Entries with scene source code:
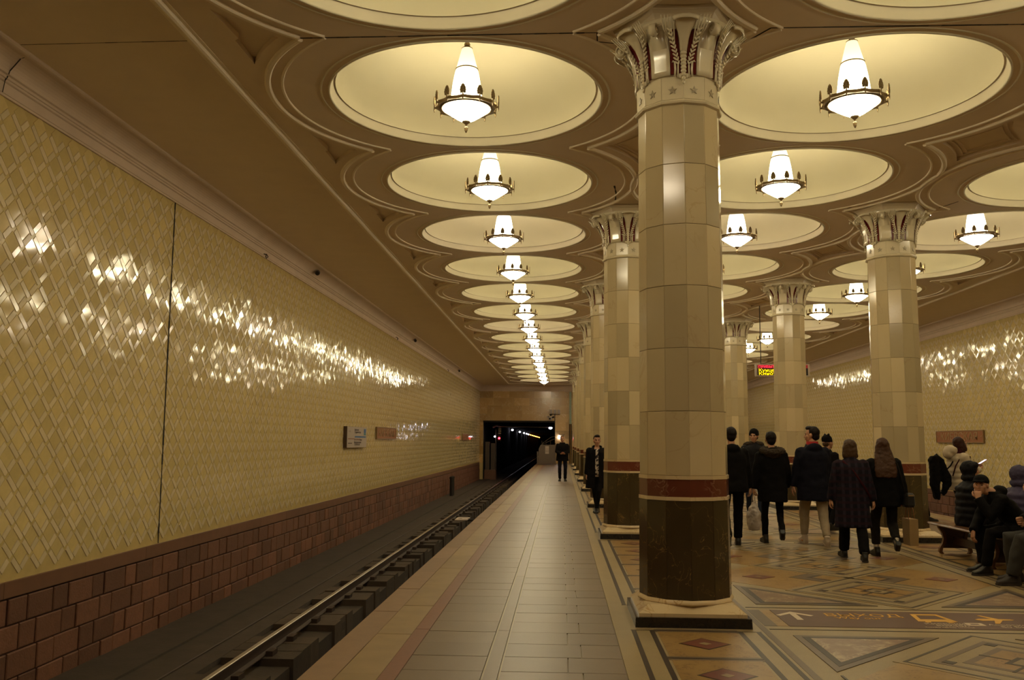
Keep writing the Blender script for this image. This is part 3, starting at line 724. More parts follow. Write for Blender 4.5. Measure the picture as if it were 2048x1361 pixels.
def capital(parts, far=False):
    """parts: callback(name, MB, material)"""
    for k in range(6):
        a = -PI/2+PI/3*k; b = a+PI/6; ur = Vector((math.cos(a), math.sin(a), 0)); ut = Vector((-math.sin(a), math.cos(a), 0))
        m_ = MB(); bell_patch(m_, a, .115, .125, 4.935, 5.33, .004, .02); parts('red_inlay', m_, M_majd)
        # white panel rising into a scroll at the corner of the abacus
        m_ = MB(); bell_patch(m_, b, .092, .098, 4.93, 5.37, .016, .03); parts('corner_panel', m_, M_majo, True)
        m_ = MB(); br_ = Vector((math.cos(b), math.sin(b), 0)); bt = Vector((-math.sin(b), math.cos(b), 0))
        cc = br_*.545+Vector((0, 0, 5.325)); pts = []
        for j in range(26):
            th = PI*.75-j*PI*2.6/25*1.0; rd = .070*(1-.030*j)
            pts.append(cc+br_*(math.cos(th)*rd)+Vector((0, 0, math.sin(th)*rd)))
        lead = [on_bell(b, 0, z, .012) for z in (5.17, 5.25, 5.31)]+[br_*.475+Vector((0, 0, 5.36))]
        pts = lead+pts
        rings = [[p+bt*s_*w_*.5+(nn*q_) for s_, q_ in ((-1, 0), (1, 0), (1, -.014), (-1, -.014))] for p, w_, nn in
                 [(p, (.15-.014*i) if i < 6 else .062, (p-cc).normalized()) for i, p in enumerate(pts)]]
        m_.loft(rings)
        m_.tube([cc-bt*.020, cc+bt*.020], .055, 16); m_.ell(cc, (.018, .040, .018), 10, 6, Matrix.Rotation(b, 3, 'Z'))
        parts('volute', m_, M_majo, True)
        # beaded stalk
        m_ = MB(); nb = 9
        for j in range(nb):
            z = 4.86+j*.034; s_ = .024+.010*j/nb if j > 1 else .014+.008*j
            m_.ell(on_bell(a, 0, z, .016), (s_*.75, s_, .023), 8, 6, Matrix.Rotation(a, 3, 'Z'))
        parts('beaded_stalk', m_, M_majo, True)
        # fan leaf curling over the rim
        m_ = MB(); rows = []
        for z, off, wd in ((5.10, .020, .030), (5.18, .030, .036), (5.26, .042, .046), (5.32, .056, .062), (5.365, .080, .094), (5.395, .105, .118), (5.40, .130, .122), (5.37, .148, .110)):
            c0 = ur*(bell_r(min(z, 5.40))+off)+Vector((0, 0, z)); row = []
            for i in range(9):
                t_ = i/4-1; row.append(c0+ut*(wd*t_)-ur*(.030*t_*t_)+Vector((0, 0, -.012*t_*t_))+ur*(.005*(i % 2)))
            rows.append(row)
        m_.loft([r+[p-ur*.014-Vector((0, 0, .006)) for p in r][::-1] for r in rows]); parts('fan_leaf', m_, M_majo, True)
        # wheat ears and small curled leaves beside the stalk
        for sg in (-1, 1):
            m_ = MB()
            for j in range(9):
                z = 5.04+j*.034; wd = sg*(.055+.0075*j+.00035*j*j); off = .016+.004*j
                for s2 in (-1, 1):
                    p = on_bell(a, wd+s2*.011, z, off); M_ = Matrix.Rotation(a, 3, 'Z') @ Matrix.Rotation(-(sg*.35+s2*.55), 3, 'X')
                    m_.ell(p, (.010, .0095, .026), 6, 4, M_)
            m_.tube([on_bell(a, sg*.05, z, .012) for z in (4.90, 4.97, 5.04)], .008, 6)
            for s2 in (-1, 0, 1, 2, 3): m_.tube([on_bell(a, sg*(.098+.014*s2), 5.20+.02*s2, .024), on_bell(a, sg*(.122+.024*s2), 5.32, .045), on_bell(a, sg*(.135+.03*s2), 5.405, .09)], [.007, .007, .004], 5)
            parts('wheat_ear', m_, M_majo, True)
            m_ = MB(); m_.tube([on_bell(a, sg*.078, 4.91, .010), on_bell(a, sg*.075, 4.98, .014), on_bell(a, sg*.080, 5.04, .018), on_bell(a, sg*.098, 5.055, .022), on_bell(a, sg*.105, 5.04, .022)], [.010, .010, .009, .007, .004], 6)
            parts('curled_leaf', m_, M_majo, True)
        m_ = MB()
        for sg in (-1, 0, 1): m_.ell(on_bell(a, sg*.03, 4.905-abs(sg)*-.012, .010), (.012, .018, .026), 8, 6, Matrix.Rotation(a, 3, 'Z'))
        parts('bud', m_, M_majo, True)
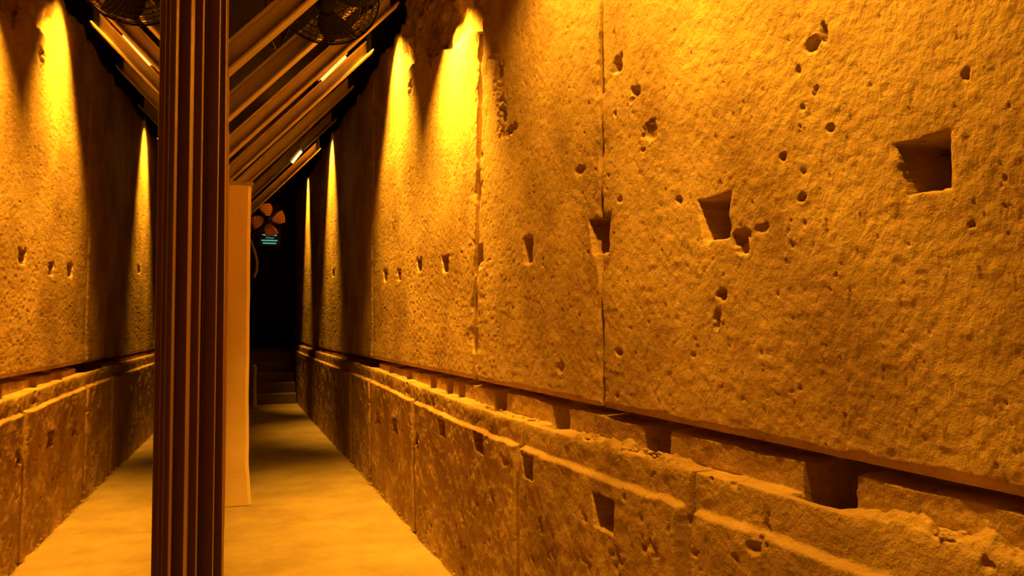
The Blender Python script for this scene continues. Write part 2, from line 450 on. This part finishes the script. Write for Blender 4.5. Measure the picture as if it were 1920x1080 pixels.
# ------------------------------------------------------------ lamps
COL=(1,.405,.015)
cnt=[0]
def lamp(loc,target,power,size=.05,cone=100,blend=.8,length=.16):
    nm='spotlight' if cnt[0]==0 else 'spotlight.%03d'%cnt[0];cnt[0]+=1
    loc=Vector(loc);tg=Vector(target);e=empty(nm,loc)
    d=(tg-loc).normalized();e.rotation_euler=d.to_track_quat('-Z','Y').to_euler()
    h=length/2
    V=[(-h,-.045,-.03),(h,-.045,-.03),(h,.045,-.03),(-h,.045,-.03),(-h*.8,-.03,.05),(h*.8,-.03,.05),(h*.8,.03,.05),(-h*.8,.03,.05)]
    o=obj('housing',V,[(0,1,5,4),(1,2,6,5),(2,3,7,6),(3,0,4,7),(4,5,6,7)],M_black,e)
    m=o.modifiers.new('s','SOLIDIFY');m.thickness=.004
    V,Fc=boxvf(-h*.82,h*.82,-.03,.03,.018,.022);obj('lens',V,Fc,M_lens,e)
    V=[];Fc=[];tube(V,Fc,[(-h-.006,0,.0),(-h-.006,0,.09),(0,0,.11),(h+.006,0,.09),(h+.006,0,.0)],.006,6)
    obj('yoke',V,Fc,M_black,e)
    ld=bpy.data.lights.new(nm,'SPOT');ld.energy=power;ld.color=COL;ld.shadow_soft_size=size
    ld.spot_size=math.radians(cone);ld.spot_blend=blend
    lo=bpy.data.objects.new('bulb',ld);scene.collection.objects.link(lo);lo.parent=e;lo.location=(0,0,-.035)
    return e
def wl(Y,dist,power,down=1.5,cone=60,size=.03,zz=3.5,blend=1,dy=0,ax=.1):
    x=float(XU(Y))
    return lamp((x-dist,Y,zz),(x-dist*.1+ax,Y+dy,zz-down),power,size,cone,blend,.10)
def YH(px,py): return hit(px,py,XU)[0]
wl(YH(866,10)+.02,.27,760,1.3,100,zz=3.55,dy=.15,ax=.1)
wl(YH(746,200),.26,1000,1.5,80,zz=3.98,size=.06,ax=.14)
wl(YH(622,330),.20,1000,1.5,64,zz=3.98,ax=.30,size=.05)
wl(YH(577,380),.20,900,1.5,54,zz=4.05,ax=.30,size=.05)
# lamps grazing the near wall
lamp((1.02,3.05,3.6),(1.46,3.0,2.0),215,.03,130)
lamp((.97,1.85,3.4),(1.50,1.75,1.8),260,.03,130)
# general wash: both spotlights are added fill, not fixtures of the corridor
lamp((.40,2.6,3.9),(1.3,2.3,1.2),16,.05,120)  # added fill that lifts the lower near wall
lamp((.5,4.4,3.9),(.45,5.0,0),16,.05,90)  # added fill that brightens the floor from above
def strip(pa,pb,Y,mt):
    a=PY(*pa,Y);b=PY(*pb,Y);nm='strip_lamp' if not bpy.data.objects.get('strip_lamp') else 'strip_lamp.001'
    e=empty(nm);V=[];Fc=[];tube(V,Fc,[a,b],.012,10);Fc+= [list(range(9,-1,-1)),list(range(10,20))]
    obj('tube',V,Fc,mt,e,True)
    V=[];Fc=[];u=Vector((-.02,0.02,.03));tube(V,Fc,[a+u-(b-a)*.1,b+u+(b-a)*.1],.028,8);Fc+= [list(range(7,-1,-1)),list(range(8,16))]
    obj('housing',V,Fc,M_beam,e)
strip((603,150),(648,106),6.85,M_tube)
strip((548,305),(565,284),9.35,M_lens)

w=bpy.data.worlds.new('world');scene.world=w;w.use_nodes=True
w.node_tree.nodes['Background'].inputs[0].default_value=(1,.4,.08,1)
w.node_tree.nodes['Background'].inputs[1].default_value=.01
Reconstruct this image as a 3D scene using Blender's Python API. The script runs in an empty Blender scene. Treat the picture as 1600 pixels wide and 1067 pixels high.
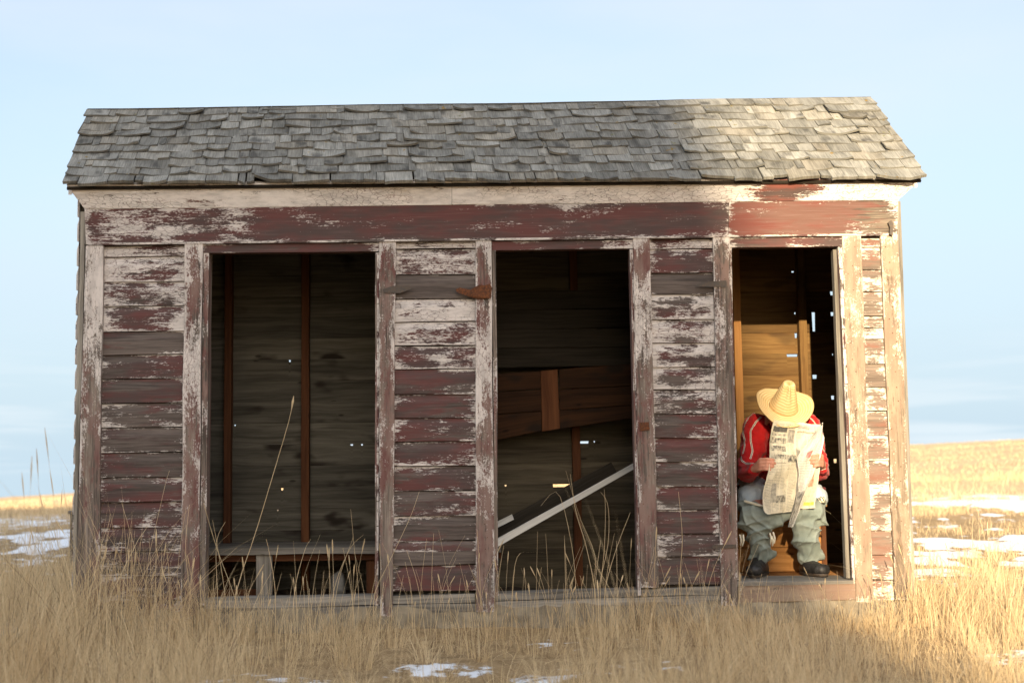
import bpy, math, random
import numpy as np
from mathutils import Vector, Matrix, noise as mnoise
from mathutils.bvhtree import BVHTree

random.seed(7)
rng = np.random.default_rng(7)
scene = bpy.context.scene
col = scene.collection

# ------------------------------------------------------------------ camera
F_PX, W_PX, H_PX = 2050.0, 1600.0, 1067.0
PITCH, YAW, ROLL = (math.radians(a) for a in (5.08773, 1.29277, 0.78008))
CAM = Vector((0, -7.6, 0.96))
_f = Vector((math.sin(YAW) * math.cos(PITCH), math.cos(YAW) * math.cos(PITCH), math.sin(PITCH)))
_r = Vector((math.cos(YAW), -math.sin(YAW), 0))
_d = _f.cross(_r)
_rr = math.cos(ROLL) * _r + math.sin(ROLL) * _d
_dd = math.cos(ROLL) * _d - math.sin(ROLL) * _r
cam_data = bpy.data.cameras.new('camera')
cam_data.sensor_width = 36.0
cam_data.lens = 36.0 * F_PX / W_PX
cam_data.clip_end = 6000
cam_data.dof.use_dof = True
cam_data.dof.focus_distance = 7.7
cam_data.dof.aperture_fstop = 2.3
cam = bpy.data.objects.new('camera', cam_data)
col.objects.link(cam)
mw = Matrix((( _rr.x, -_dd.x, -_f.x, CAM.x), (_rr.y, -_dd.y, -_f.y, CAM.y), (_rr.z, -_dd.z, -_f.z, CAM.z), (0, 0, 0, 1)))
cam.matrix_world = mw
scene.camera = cam

# ------------------------------------------------------------------ light
SUN_EL, SUN_AZ = math.radians(15.5), math.radians(187.0)     # azimuth clockwise from +Y
sun_dir = Vector((math.sin(SUN_AZ) * math.cos(SUN_EL), math.cos(SUN_AZ) * math.cos(SUN_EL), math.sin(SUN_EL)))
sl = bpy.data.lights.new('sun', 'SUN')
sl.energy = 5.0
sl.angle = math.radians(0.55)
sl.color = (1.0, 0.80, 0.52)
sun = bpy.data.objects.new('sun', sl)
sun.rotation_euler = sun_dir.to_track_quat('Z', 'Y').to_euler()
sun.location = (-4, -30, 12)
col.objects.link(sun)

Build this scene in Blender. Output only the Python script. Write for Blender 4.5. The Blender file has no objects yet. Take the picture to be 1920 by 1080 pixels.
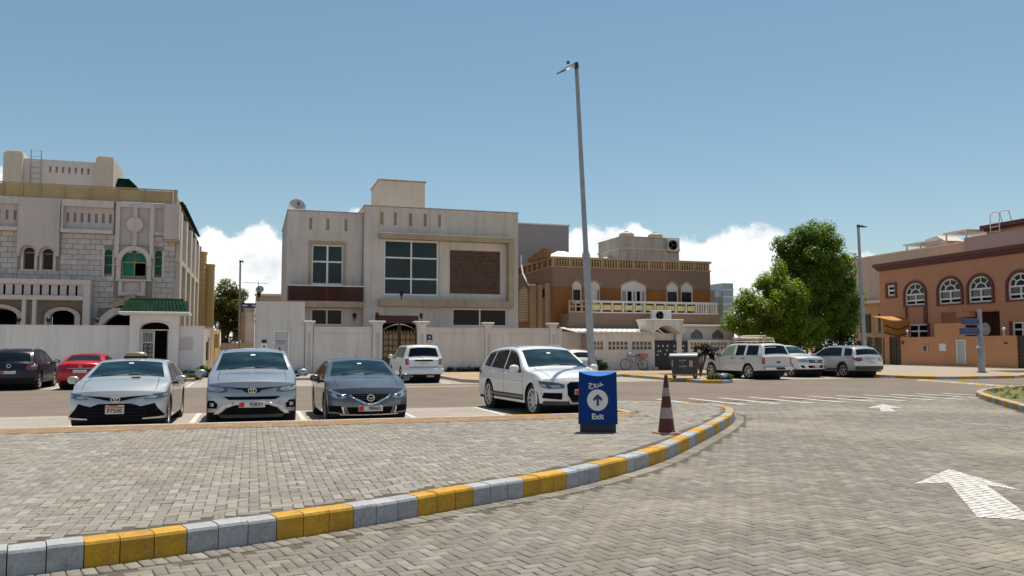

What you will do => Give again, exactly as written, only the lines that start at the one with "Reconstruct this image" and end at the one with "scene.camera = cam", both included. Skip any pictures.

Solution to this problem =>
Reconstruct this image as a 3D scene using Blender's Python API. The script runs in an empty Blender scene. Treat the picture as 1600 pixels wide and 1067 pixels high.
import bpy, math, random
import numpy as np
from mathutils import Vector, Matrix, noise as mnoise
from mathutils.bvhtree import BVHTree

random.seed(7)
rng = np.random.default_rng(7)
scene = bpy.context.scene
col = scene.collection

# ------------------------------------------------------------------ camera
F_PX, W_PX, H_PX = 2050.0, 1600.0, 1067.0
PITCH, YAW, ROLL = (math.radians(a) for a in (5.08773, 1.29277, 0.78008))
CAM = Vector((0, -7.6, 0.96))
_f = Vector((math.sin(YAW) * math.cos(PITCH), math.cos(YAW) * math.cos(PITCH), math.sin(PITCH)))
_r = Vector((math.cos(YAW), -math.sin(YAW), 0))
_d = _f.cross(_r)
_rr = math.cos(ROLL) * _r + math.sin(ROLL) * _d
_dd = math.cos(ROLL) * _d - math.sin(ROLL) * _r
cam_data = bpy.data.cameras.new('camera')
cam_data.sensor_width = 36.0
cam_data.lens = 36.0 * F_PX / W_PX
cam_data.clip_end = 6000
cam_data.dof.use_dof = True
cam_data.dof.focus_distance = 7.7
cam_data.dof.aperture_fstop = 2.3
cam = bpy.data.objects.new('camera', cam_data)
col.objects.link(cam)
mw = Matrix((( _rr.x, -_dd.x, -_f.x, CAM.x), (_rr.y, -_dd.y, -_f.y, CAM.y), (_rr.z, -_dd.z, -_f.z, CAM.z), (0, 0, 0, 1)))
cam.matrix_world = mw
scene.camera = cam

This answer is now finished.